Activist Saif Abu Keshek, a member of the Global Sumud Flotilla detained by Israel, sits at a magistrate’s court for a detention extension hearing in Ashkelon, southern Israel, May 3, 2026. REUTERS/Amir Cohen

An Israeli court has extended by two days the detention of two activists arrested aboard a Gaza-bound flotilla that was intercepted by Israeli forces in international waters near Greece, their lawyer said on Sunday.

Saif Abu Keshek, a Spanish national, and Brazilian Thiago Avila were detained by Israeli authorities late on Wednesday and brought to Israel, while more than 100 other pro-Palestinian activists aboard the boats were taken to the Greek island of Crete.

A court spokesperson confirmed that their remand had been extended until May 5.

The governments of Spain and Brazil issued a joint statement on Friday calling their detention illegal.

The activists were part of a second Global Sumud flotilla, launched in an attempt to break Israel’s blockade of Gaza by delivering humanitarian assistance. The ships had set sail from Barcelona on April 12.

Israeli authorities requested a four-day extension of their arrest on suspicion of offenses that include assisting the enemy during wartime, contact with a foreign agent, membership in and providing services to a terrorist organization, and the transfer of property for a terrorist organization, said rights group Adalah, which is assisting in the activists’ defense.

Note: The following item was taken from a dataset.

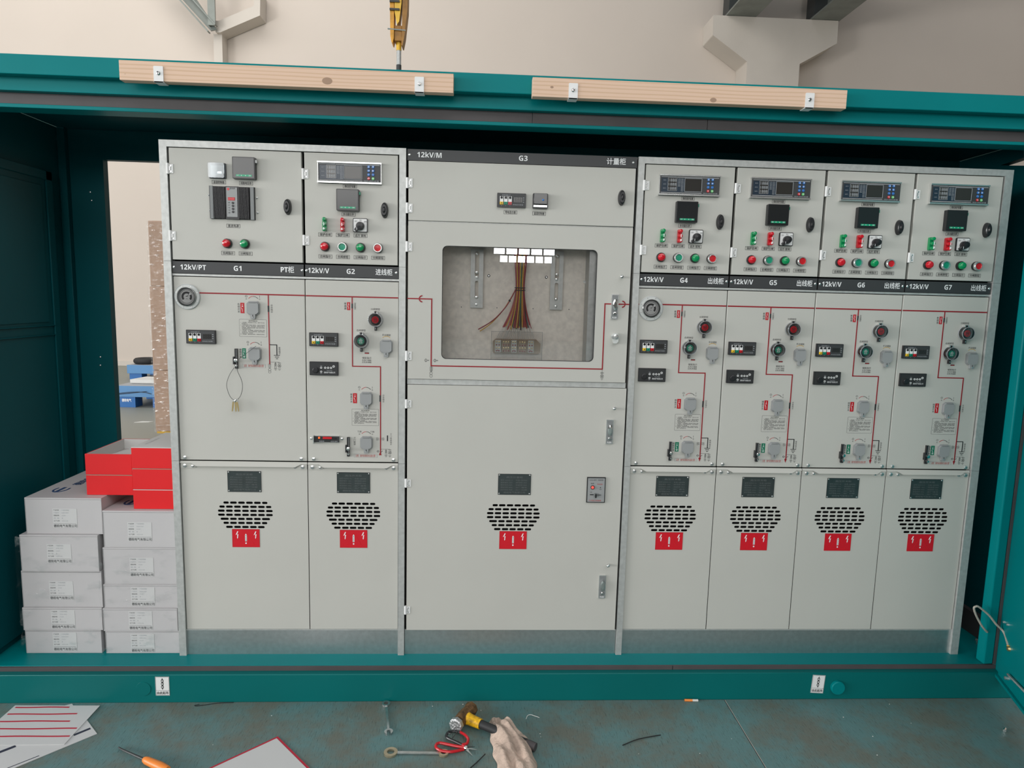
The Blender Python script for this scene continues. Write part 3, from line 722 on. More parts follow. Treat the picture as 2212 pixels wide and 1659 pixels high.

Hadeel Abu Salih, the men’s attorney, said that the two deny the allegations. Their arrest was unlawful due to a lack of jurisdiction, she told Reuters at the Ashkelon Magistrate’s Court after the hearing, adding that the mission was meant to provide aid to civilians in Gaza, not to any militant group.

Abu Salih said that Abu Keshek and Avila were subjected to violence en route to Israel and kept handcuffed and blindfolded until Thursday morning.

Asked for comment, the Israeli military referred Reuters to the Israeli foreign ministry, which said that staff were compelled to act to stop what it described as violent physical obstruction by Abu Keshek and Avila. All measures taken were lawful, it said.